Vous, maris protestants, faites-vous catholiques, et je vous permettrai d’abandonner vos femmes un peu passées pour en prendre de plus jolies. Vous, femmes protestantes ou juives, venez à moi, faites-vous catholiques, et je vous autoriserai à laisser vos maris un peu trop âgés pour en prendre de plus jeunes. Je permettrai même au mari converti d’abandonner ses enfants pour les laisser élever par le premier venu, ou par la charité publique. Ou bien je forcerai le père auquel on aura volé ses enfants de payer une pension pour leur entretien. Une fois devenus catholiques le juif ou le protestant mariés sous leur culte redeviennent célibataires ; les juives ou protestantes mariées redeviennent filles, eussent-elles eu dix enfants, et tous, ainsi régénérés par la grâce, sont délivrés de tous leurs anciens devoirs d’époux et de père. Ils sont redevenus libres comme l’air qu’ils respirent.
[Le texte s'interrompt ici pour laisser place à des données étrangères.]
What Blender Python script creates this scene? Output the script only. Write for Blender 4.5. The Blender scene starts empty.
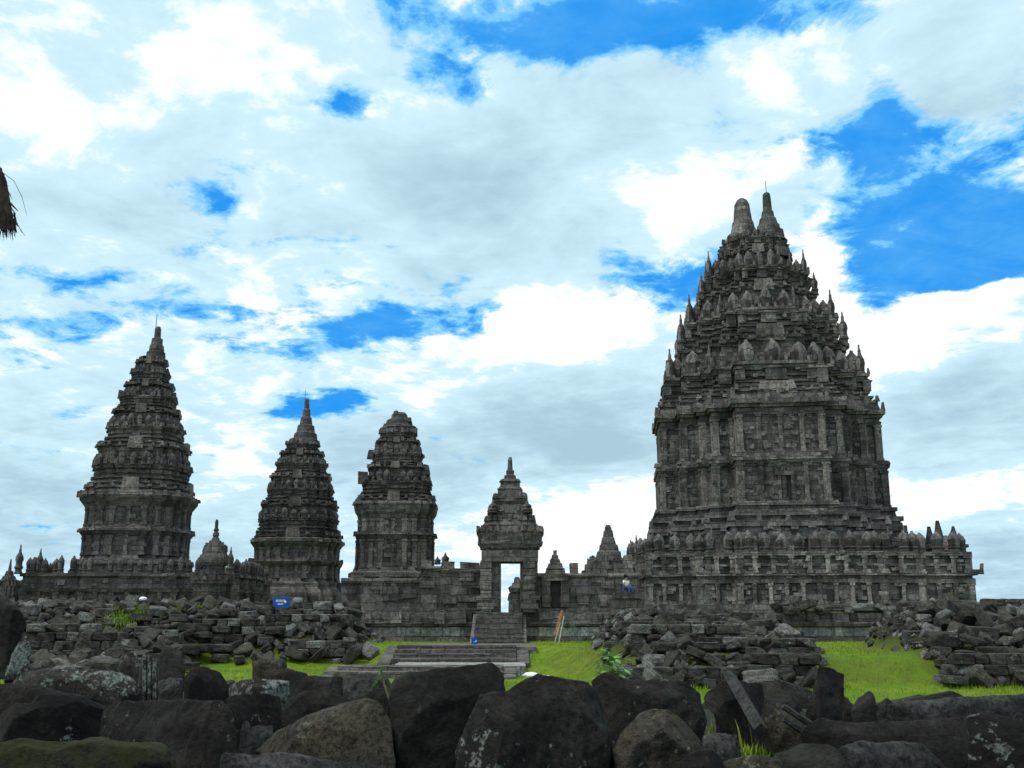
import bpy, bmesh, math, random
from mathutils import Vector, Matrix, noise as mn
R = math.radians
rnd = random.Random(11)
S = bpy.context.scene
COL = S.collection

# ------------------------------------------------------------------ camera
PITCH = R(12.95); FOC = 1000.0; EYE = 2.2
cd = bpy.data.cameras.new('camera'); cam = bpy.data.objects.new('camera', cd); COL.objects.link(cam)
cd.sensor_fit = 'HORIZONTAL'; cd.sensor_width = 36.0; cd.lens = 36.0*FOC/1024.0
cd.clip_start = 0.1; cd.clip_end = 8000
cam.location = (0, 0, EYE); cam.rotation_euler = (math.pi/2+PITCH, 0, 0)
S.camera = cam
cP, sP = math.cos(PITCH), math.sin(PITCH)
def at(px, py, Y):                      # point of the place seen at a pixel, at distance Y
    u = (px-512)/FOC; v = (384-py)/FOC
    t = Y/(cP-v*sP)
    return Vector((u*t, Y, EYE+(sP+v*cP)*t))
def zat(py, Y): return at(512, py, Y).z
def mpp(Y, z=2.2): return (Y*cP+(z-EYE)*sP)/FOC      # metres per pixel there
def azel(px, py):
    p = at(px, py, 1.0)-Vector((0, 0, EYE))
    return math.atan2(p.x, p.y), math.atan2(p.z, math.hypot(p.x, p.y))

# ------------------------------------------------------------------ view, sun, sky
S.view_settings.view_transform = 'Standard'; S.view_settings.look = 'None'
S.view_settings.exposure = 0.0; S.view_settings.gamma = 1.0; S.view_settings.use_curve_mapping = False
SUN_EL, SUN_AZ = R(60), R(-118)          # azimuth from +Y towards +X
sl = bpy.data.lights.new('sun', 'SUN'); sl.energy = 2.2; sl.angle = R(10); sl.color = (1, .96, .88)
so = bpy.data.objects.new('sun', sl); COL.objects.link(so)
sdir = Vector((math.sin(SUN_AZ)*math.cos(SUN_EL), math.cos(SUN_AZ)*math.cos(SUN_EL), math.sin(SUN_EL)))
so.rotation_euler = sdir.to_track_quat('Z', 'Y').to_euler(); so.location = (0, 0, 60)

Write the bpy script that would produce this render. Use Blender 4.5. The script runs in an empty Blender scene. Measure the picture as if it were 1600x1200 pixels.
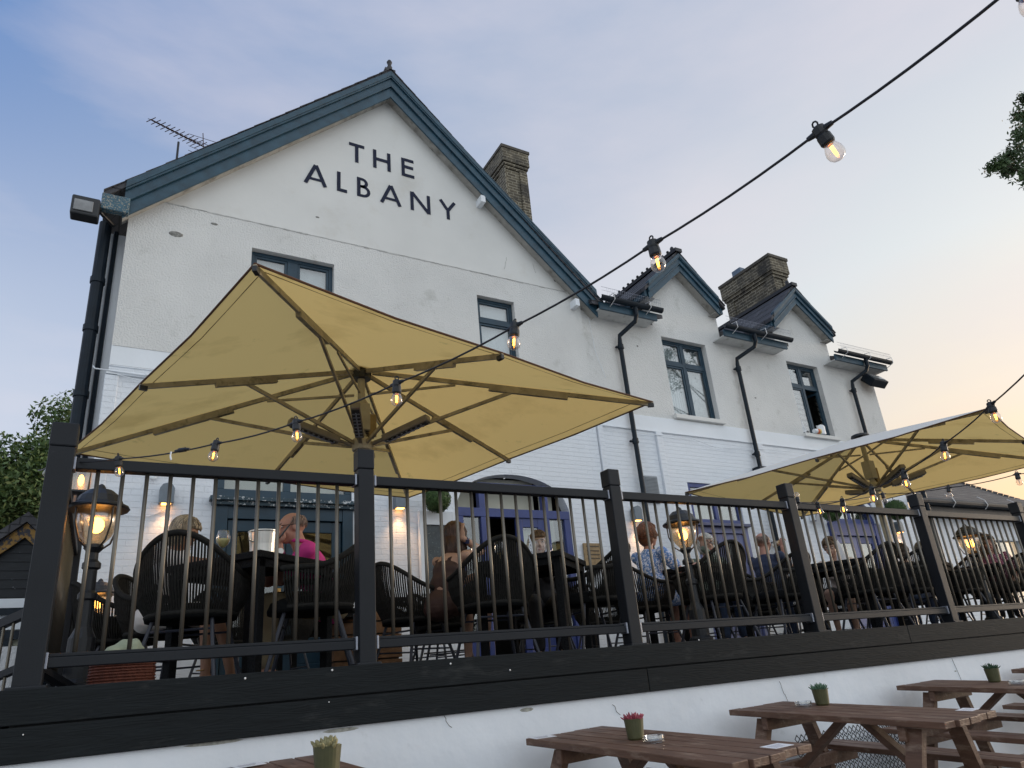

On pourrait même compléter cette grande doctrine de liberté par la maxime de saint Paul : Or le Seigneur est esprit, et là ou est l’esprit du Seigneur, là est aussi la liberté (iie Cor., iii, 17).

Il serait vraiment intéressant de savoir ce que pense saint Paul, au ciel, des belles libertés accordées par l’Église comme venant du Seigneur. Je serais fort curieux de savoir ce qu’il dirait, s’il pouvait revenir sur la terre, aux hommes qui permettent à quelques libertins d’abandonner froidement épouse et enfants sous le beau prétexte qu’ils ont embrassé la vraie religion.

Les écrivains et prédicateurs catholiques appellent souvent les protestants : nos frères séparés, au moins dans leurs bons moments, car, en bons frères, ils les ont pendus, brûlés, enterrés vifs par milliers pendant deux siècles. Mais officiellement le bon moment ne vient pas souvent car l’Église ne prie pour les protestants qu’une fois l’année, le jeudi saint. Je suppose que ce jour-là au moins elle ne permettrait pas à un catholique de leur enlever leur femme. Mais pendant le reste de l’année elle ferme amicalement les yeux sur les petites brèches faites à la fraternité.

  1. Il s’agit ici d’une femme qui n’était pas de nationalité anglaise : a foreigner.